How would you react if you were the CEO of Target in 2013 or
How would you react if you were the CEO of Target in 2013 or the Director of the Federal Government’s Office of Personnel Management (OPM) in 2015 at the time that their respective data security breaches were discovered? Is it ok for a victimized organization or government agency to hack back and what are the dangers?
Solution
I will not hack back until…
A) Not to hack back: it’s illegal:
The very angry people in the room, maybe those who are being, or have been, victimized by criminal hackers, might want to say: “Stuff the law, we won’t get caught, and if we do, the public will be sympathetic; law enforcement will take it easy on us.” I respectfully suggest that public sympathy is little comfort if you are convicted of a crime, or face court ordered restitution costs for the collateral damage your counterstrike caused. Even in the realm of physical encounters, the legality of striking back is complex and dependent on a wide range of factors, any one of which might put you on the wrong side of the law.
B) It leads to a dark place:
Surely it is better to channel the anger and outrage over being hacked into lobbying for a bigger and better law enforcement response to cyber crime. Clearly, the current state of affairs in unacceptable. Two of the five largest American retailers get seriously hacked but nobody gets arrested. Tax identity thieves rake in $5 billion yet the IRS budget gets cut. Clearly, there is plenty of room to improve law enforcement before we resort to outsourcing cyber-aggression.
C) Known unknowables:
Anyone who has followed the saga of the Sony Pictures hack will know how hard it is to know who is attacking you. While the FBI says it was North Korea, there are plenty of security experts who are skeptical of that claim. Some signs point to insiders, or Russian-speaking persons, or “the Chinese”. A group called Guardians of Peace claims it was them, but who are they? The technical term for this mess is: the attribution problem. It is a very tough problem to solve, but here’s the thing: it is a known problem, which means you may not get much sympathy if you hack back at the wrong person because you messed up the attribution. To put this another way, if you have enough evidence to prove who is attacking you, why not hand it over to law enforcement and have them take legal action? A lot of folks in law enforcement would love to bring an ironclad criminal hacking case to court.

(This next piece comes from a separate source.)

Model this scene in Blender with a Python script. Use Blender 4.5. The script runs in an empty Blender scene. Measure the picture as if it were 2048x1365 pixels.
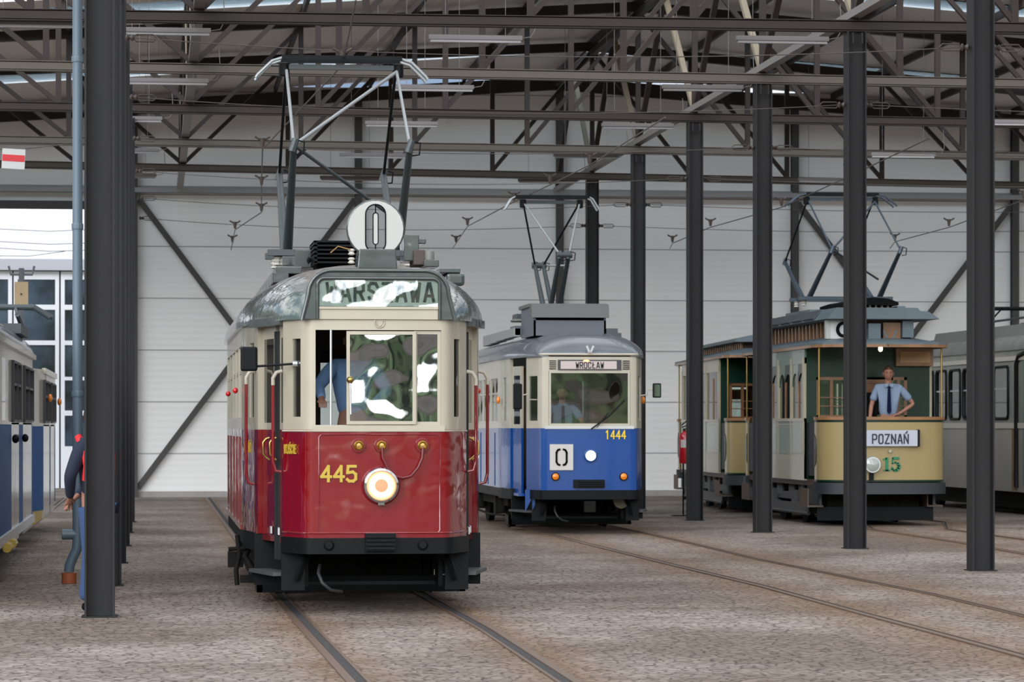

D) It doesn’t solve the problem:
Suppose you do know exactly who has hacked into your network and you hack back at them without causing collateral damage. What have you gained besides a righteous sense of satisfaction? Are you sure that’s the end of that threat? What have you done to stop someone else attacking you? I think some organizations entertain a scenario in which their counterstrike capability earns them a reputation as the guys with whom you do not mess. That scenario assumes all criminal hackers are rational actors, a very dangerous assumption given the history of hacking.